Hudspeth has also organized volunteer phone banks at the co-op. “Even with a startup, member-owners are shocked when someone calls them. ‘Wow, someone actually wants to know my opinion?’ It ends up being really fun. Invite your member-owners to make calls, because that engages them and makes them more powerfully involved in the co-op and helps them to understand it.

“If on every call they ask the question, ‘What do you love about your co-op?’, you’ve got your messaging for the next year.”

“What can we do?”

Building member engagement teams is also an opportunity for boards to discover strength within the democratic association, while still leaving the enterprise safely in the care of the general manager. More than one startup board has wrestled with “empty nest syndrome” once it has hired a general manager.

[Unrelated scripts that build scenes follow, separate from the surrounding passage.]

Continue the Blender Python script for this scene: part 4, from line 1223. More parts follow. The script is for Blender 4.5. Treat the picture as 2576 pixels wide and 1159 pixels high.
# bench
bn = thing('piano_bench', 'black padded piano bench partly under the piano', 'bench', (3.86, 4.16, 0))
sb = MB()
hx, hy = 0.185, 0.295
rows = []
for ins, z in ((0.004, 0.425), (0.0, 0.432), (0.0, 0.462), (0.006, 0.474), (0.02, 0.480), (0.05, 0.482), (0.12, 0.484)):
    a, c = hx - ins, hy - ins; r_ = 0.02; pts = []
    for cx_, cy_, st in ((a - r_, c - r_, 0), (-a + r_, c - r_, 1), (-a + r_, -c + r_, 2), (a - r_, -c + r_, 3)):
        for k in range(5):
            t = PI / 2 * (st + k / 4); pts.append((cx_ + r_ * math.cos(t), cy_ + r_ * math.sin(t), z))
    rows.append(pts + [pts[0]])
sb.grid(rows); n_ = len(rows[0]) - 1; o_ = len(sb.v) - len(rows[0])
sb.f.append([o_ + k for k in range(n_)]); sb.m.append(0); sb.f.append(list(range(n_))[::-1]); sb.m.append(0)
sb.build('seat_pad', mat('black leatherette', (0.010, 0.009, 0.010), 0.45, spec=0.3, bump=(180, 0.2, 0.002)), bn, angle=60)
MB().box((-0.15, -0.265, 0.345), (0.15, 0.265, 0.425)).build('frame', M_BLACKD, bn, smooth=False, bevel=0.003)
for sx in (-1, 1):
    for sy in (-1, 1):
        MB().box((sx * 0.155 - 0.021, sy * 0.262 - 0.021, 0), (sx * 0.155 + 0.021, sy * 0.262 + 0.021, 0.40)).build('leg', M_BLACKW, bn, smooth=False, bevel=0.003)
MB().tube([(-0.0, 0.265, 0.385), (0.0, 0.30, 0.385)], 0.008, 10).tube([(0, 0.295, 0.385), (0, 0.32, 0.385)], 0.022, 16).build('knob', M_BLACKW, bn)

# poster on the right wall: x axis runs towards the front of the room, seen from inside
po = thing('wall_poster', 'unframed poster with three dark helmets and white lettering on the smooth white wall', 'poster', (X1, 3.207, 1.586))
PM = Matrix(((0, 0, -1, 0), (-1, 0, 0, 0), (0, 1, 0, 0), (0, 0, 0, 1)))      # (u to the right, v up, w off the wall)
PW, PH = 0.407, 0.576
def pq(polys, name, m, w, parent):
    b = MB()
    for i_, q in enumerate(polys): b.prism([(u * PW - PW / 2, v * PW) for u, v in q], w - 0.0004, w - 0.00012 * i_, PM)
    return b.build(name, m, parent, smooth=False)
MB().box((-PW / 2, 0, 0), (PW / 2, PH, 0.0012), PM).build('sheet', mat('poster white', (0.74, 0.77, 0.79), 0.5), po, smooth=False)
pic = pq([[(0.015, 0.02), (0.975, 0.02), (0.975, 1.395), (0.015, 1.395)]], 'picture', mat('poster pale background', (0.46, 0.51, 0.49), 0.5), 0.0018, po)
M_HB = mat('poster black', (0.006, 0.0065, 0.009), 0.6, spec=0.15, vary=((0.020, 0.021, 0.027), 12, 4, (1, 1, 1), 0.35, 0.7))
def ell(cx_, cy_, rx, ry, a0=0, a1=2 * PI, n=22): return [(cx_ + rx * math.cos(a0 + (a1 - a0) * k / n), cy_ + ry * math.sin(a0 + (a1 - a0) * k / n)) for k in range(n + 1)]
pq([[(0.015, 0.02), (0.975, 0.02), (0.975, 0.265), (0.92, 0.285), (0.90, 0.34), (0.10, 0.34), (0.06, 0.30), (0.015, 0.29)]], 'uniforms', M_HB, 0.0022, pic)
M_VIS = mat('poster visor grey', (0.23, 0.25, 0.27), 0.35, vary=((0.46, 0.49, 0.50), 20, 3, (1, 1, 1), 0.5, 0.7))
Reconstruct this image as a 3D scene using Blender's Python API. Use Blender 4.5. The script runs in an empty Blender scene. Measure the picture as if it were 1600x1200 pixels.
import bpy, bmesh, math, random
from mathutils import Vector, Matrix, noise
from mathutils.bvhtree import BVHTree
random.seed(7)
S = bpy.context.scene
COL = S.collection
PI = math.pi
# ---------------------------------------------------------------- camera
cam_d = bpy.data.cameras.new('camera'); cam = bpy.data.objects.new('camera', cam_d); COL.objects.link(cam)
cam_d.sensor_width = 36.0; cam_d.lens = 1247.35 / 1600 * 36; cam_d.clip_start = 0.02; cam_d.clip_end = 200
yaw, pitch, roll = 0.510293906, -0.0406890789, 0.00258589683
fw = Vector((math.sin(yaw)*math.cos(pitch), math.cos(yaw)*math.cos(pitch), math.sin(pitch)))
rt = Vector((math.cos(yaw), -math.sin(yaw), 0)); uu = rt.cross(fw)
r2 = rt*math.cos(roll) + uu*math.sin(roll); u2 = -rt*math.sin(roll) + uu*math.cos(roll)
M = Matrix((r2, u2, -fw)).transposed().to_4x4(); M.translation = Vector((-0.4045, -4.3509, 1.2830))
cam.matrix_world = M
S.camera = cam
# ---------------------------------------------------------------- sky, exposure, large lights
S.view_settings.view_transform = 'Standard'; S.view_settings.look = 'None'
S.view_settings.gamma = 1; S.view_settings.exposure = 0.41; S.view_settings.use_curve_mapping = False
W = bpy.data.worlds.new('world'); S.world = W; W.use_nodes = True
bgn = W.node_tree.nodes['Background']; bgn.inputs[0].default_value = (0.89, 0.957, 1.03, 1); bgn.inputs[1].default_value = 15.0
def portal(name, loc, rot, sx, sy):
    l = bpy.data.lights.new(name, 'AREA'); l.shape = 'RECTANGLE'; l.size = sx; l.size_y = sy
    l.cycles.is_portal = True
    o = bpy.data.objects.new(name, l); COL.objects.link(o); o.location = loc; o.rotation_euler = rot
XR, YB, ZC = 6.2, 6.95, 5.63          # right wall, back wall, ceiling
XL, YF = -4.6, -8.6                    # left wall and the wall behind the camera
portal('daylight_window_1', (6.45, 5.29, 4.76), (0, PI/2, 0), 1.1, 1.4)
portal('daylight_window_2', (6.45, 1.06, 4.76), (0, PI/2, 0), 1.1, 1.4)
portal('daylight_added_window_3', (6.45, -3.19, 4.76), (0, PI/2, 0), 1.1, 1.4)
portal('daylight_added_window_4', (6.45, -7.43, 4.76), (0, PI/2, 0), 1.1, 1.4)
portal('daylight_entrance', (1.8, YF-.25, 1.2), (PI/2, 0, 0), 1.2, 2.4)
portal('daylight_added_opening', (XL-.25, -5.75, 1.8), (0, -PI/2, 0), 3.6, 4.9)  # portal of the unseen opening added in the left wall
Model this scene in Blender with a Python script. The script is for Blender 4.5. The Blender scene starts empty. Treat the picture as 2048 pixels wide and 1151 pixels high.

Carter talks about the challenging transition for Friendly City from an organizing startup to a retail co-op with open doors. “Experienced, active members [of the organizing committee], after it opened, got a little discouraged. They said, ‘It’s really expensive, and I didn’t want my co-op to be really expensive. I wanted it to do more outreach’—not knowing that the co-op is trying to get on its feet so that it can do all this great work in the community! We don’t want to lose people and their great energy. At the same time, our board is saying, ‘What can we do? Now we feel like we don’t do anything because doing anything would impinge on [the general manager’s] purview.’”

Friendly City’s answer? “We’re thinking about creating a special member engagement team, to help our board brainstorm how our members can be involved in the community. And at the same time, the board can be helping our most engaged members understand what the store’s needs are at the moment.”